If all of this seems too academic, perhaps it is. For what does it matter as long as the emotion in the song feels true? What we are left with either way, in the modern era – whether in the bi-lingual or the English version – is a beautifully expressed song, with a gorgeous melody that makes desperately sad sense. It captures the yearning of a once well-to-do man who has fallen into a life of disrepair and is left with the poignant memories of the love of a beautiful woman, who has long since eluded him. It is not such a stretch to think that the narrator – who spends his days in endless roving, rambling from town to town – might indeed have had his moment in the sun in the beautiful realm of Kilkenny. It is, after all, called the Marble City. And therein surely lies another counter-clue.

Joan Baez

There is a moment of defiance too in the final verse, a reassertion of the indomitability of the human spirit, perhaps, as the singer – always a real person in a real room – gets the opportunity to insist on his or her glass being filled again, before carrying on the sing-song, with the immortal lines: “But I’ll sing no more/ Till I get a drink.” It is a moment for last, good-humoured hurrahs in a session, before the tale ends on a note of resignation to the final fate that awaits us all, and the torch is passed on: “Well I am sick now/ And my days are numbered/ Come all you young men/ And lay me down.

Richard Harris & Peter O'Toole sing Carrickfergus at The European Rugby Cup Final, 2000.

What we can divine from all of this is that a folk song is a living thing, passed on from one person to another, travelling with singers who take it to a different location and infuse it with their own sense of place and of poetry, changing words here or there, or adding a verse as Dominic Behan did. 

However opaque the lyrics might seem, and whether they constitute a drink-induced reverie from an unreliable narrator, or otherwise, it is perhaps this innate sense of mystery which has enabled ‘Carrickfergus’ to capture the imagination of some of the greatest singers of recent times. Among those who have recorded cover versions are Van Morrison, Bryan Ferry, The Dubliners, The Chieftains, Celtic Woman, ex-Boyzone lead singer Ronan Keating, Loreena McKennitt, Loudon Wainwright III, 10,000 Maniacs, Dexy's Midnight Runners, US country music star Alison Moorer, Welsh classical-pop crossover hitmaker Charlotte Church, doyen of the US folk revival Joan Baez, and dozens more. There is even a fun video online of those two fabled, Irish drinking buddies, Richard Harris and Peter O’Toole duetting on an impressively affectionate and ramshackle version of the song.

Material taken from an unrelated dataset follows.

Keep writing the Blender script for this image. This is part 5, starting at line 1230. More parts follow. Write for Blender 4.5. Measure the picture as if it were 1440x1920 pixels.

‘Carrickfergus' has been translated into Russian, and recorded by the singer-songwriter Aleksandr Karpov. Its near relative ’The Water Is Wide’ has been recorded by Bob Dylan, Pete Seeger, Peter, Paul and Mary, and members of The Byrds. But it is ‘Carrickfergus’ which has emerged strongest from the cross-fertilisation, taking its place emphatically in the Great Irish Songbook. That status is further emphasised when it is referred to in Ed Sheeran’s ‘Galway Girl’ – the video for which starred Saoirse Ronan. 

It completes a circle. From Peter O’Toole to Saoirse Ronan. From one great Irish actor to another. Behind the dramatic story, there is, indisputably, this: a beautiful song with a melody to die for. There are many great versions. Have a listen to the different interpretations by Liam Ó Maonlaí and by Van Morrison and the Chieftains – and see for yourself the wells of emotion that it digs powerfully and unforgettably into.

A heartfelt rendition of ‘Carrickfergus’ often ends in tears. As it should be.